A giudicare dal risultato di Morra, che da ex Cinque stelle della prima ora aveva fatto della sua “purezza” politica la propria cifra, le parole del fondatore del Movimento non sembrano aver spostato granché. È vero che Grillo non aveva dato indicazioni di voto e si era limitato a sconfessare Conte a livello nazionale, ma chi ha seguito il suo diktat sulla compostabilità del M5s sembra essersi piuttosto rifugiato nell’astensione.
Assemblea di fuoco
Il voto restituisce dunque un quadro in cui il Movimento è addirittura la quarta lista della coalizione di centrosinistra: un contesto che potrebbe regalare a Conte l’occasione di allargare ulteriormente lo scarto rispetto alla linea del Pd. Anche se ora Schlein, confermata la forza del Pd, potrebbe decidere di imporre un campo larghissimo che comprenda anche il centro.

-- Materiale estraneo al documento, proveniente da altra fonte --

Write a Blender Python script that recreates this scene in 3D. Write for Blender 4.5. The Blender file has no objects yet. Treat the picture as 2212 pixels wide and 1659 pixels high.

L’ex premier, lasciatosi alle spalle le raccomandazioni paterne (anche se Conte sostiene che un padre «dà vita e non morte») di Grillo, ora ha le mani libere e una costituente a disposizione. Non ha paura di usarla, anche per dare legittimazione a una linea chiara e distinta dagli alleati. La Liguria ha mostrato che il M5s rischia l’irrilevanza all’interno della coalizione. Ora bisogna capire quale strada il presidente del M5s intende intraprendere. Tornare a correre da solo, forse, è più di una suggestione.